First, here is your R loop as a function, foo.r.
## Your R loop as a function
foo.r <- function(d) {
ans <- d
running_total <- 100
count <- 1
max <- 100
toggle <- FALSE
processing <- FALSE
for(i in d){
if(i != 0 ){
processing <- TRUE
if(toggle == TRUE){
ans[count] <- 0
} else {
running_total = running_total + i;
if (running_total > max) {
max <- running_total
} else if (0.98*max > running_total) {
toggle <- TRUE
}
}
}
if(i == 0 && processing == TRUE) {
running_total <- 100
max <- 100
toggle <- FALSE
}
count <- count + 1
}
return(ans)
}
Now we can load the compiler package and compile the function and call it foo.rcomp.
## load compiler package and compile your R loop
require(compiler)
foo.rcomp <- cmpfun(foo.r)
That is all it takes for the compilation route. It is all R and obviously very easy. Now for the c++ approach, we use the Rcpp package as well as the inline package which allows us to "inline" the c++ code. That is, we do not have to make a source file and compile it, we just include it in the R code and the compilation is handled for us.
## load Rcpp package and inline for ease of linking
require(Rcpp)
require(inline)
## Rcpp version
src <- '
const NumericVector xx(x);
int n = xx.size();
NumericVector res = clone(xx);
int toggle = 0;
int processing = 0;
int tot = 100;
int max = 100;
typedef NumericVector::iterator vec_iterator;
vec_iterator ixx = xx.begin();
vec_iterator ires = res.begin();
for (int i = 0; i < n; i++) {
if (ixx[i] != 0) {
processing = 1;
if (toggle == 1) {
ires[i] = 0;
} else {
tot += ixx[i];
if (tot > max) {
max = tot;
} else if (.98 * max > tot) {
toggle = 1;
}
}
}
if (ixx[i] == 0 && processing == 1) {
tot = 100;
max = 100;
toggle = 0;
}
}
return res;
'
foo.rcpp <- cxxfunction(signature(x = "numeric"), src, plugin = "Rcpp")

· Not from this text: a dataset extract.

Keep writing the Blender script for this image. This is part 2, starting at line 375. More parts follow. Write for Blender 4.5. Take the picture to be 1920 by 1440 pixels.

Now we can test that we get the expected results:
## demonstrate equivalence
d <- c(0,0,0,1,3,4,5,-1,2,3,-5,8,0,0,-2,-3,3,5,0,0,0,-1,-1,-1,-1)
all.equal(foo.r(d), foo.rcpp(d))
Finally, create a much larger version of d by repeating it 10e4 times. Then we can run the three different functions, pure R code, compiled R code, and R function linked to c++ code.
## make larger vector to test performance
dbig <- rep(d, 10^5)
system.time(res.r <- foo.r(dbig))
system.time(res.rcomp <- foo.rcomp(dbig))
system.time(res.rcpp <- foo.rcpp(dbig))
Which on my system, gives:
> system.time(res.r <- foo.r(dbig))
user system elapsed
12.55 0.02 12.61
> system.time(res.rcomp <- foo.rcomp(dbig))
user system elapsed
2.17 0.01 2.19
> system.time(res.rcpp <- foo.rcpp(dbig))
user system elapsed
0.01 0.00 0.02
The compiled R code takes about 1/6 the time the uncompiled R code taking only 2 seconds to operate on the vector of 2.5 million. The c++ code is orders of magnitude faster even then the compiled R code requiring just .02 seconds to complete. Aside from the initial setup, the syntax for the basic loop is nearly identical in R and c++ so you do not even lose clarity. I suspect that even if parts or all of your loop could be vectorized in R, you would be sore pressed to beat the performance of the R function linked to c++. Lastly, just for proof:
> all.equal(res.r, res.rcomp)
[1] TRUE
> all.equal(res.r, res.rcpp)
[1] TRUE
The different functions return the same results.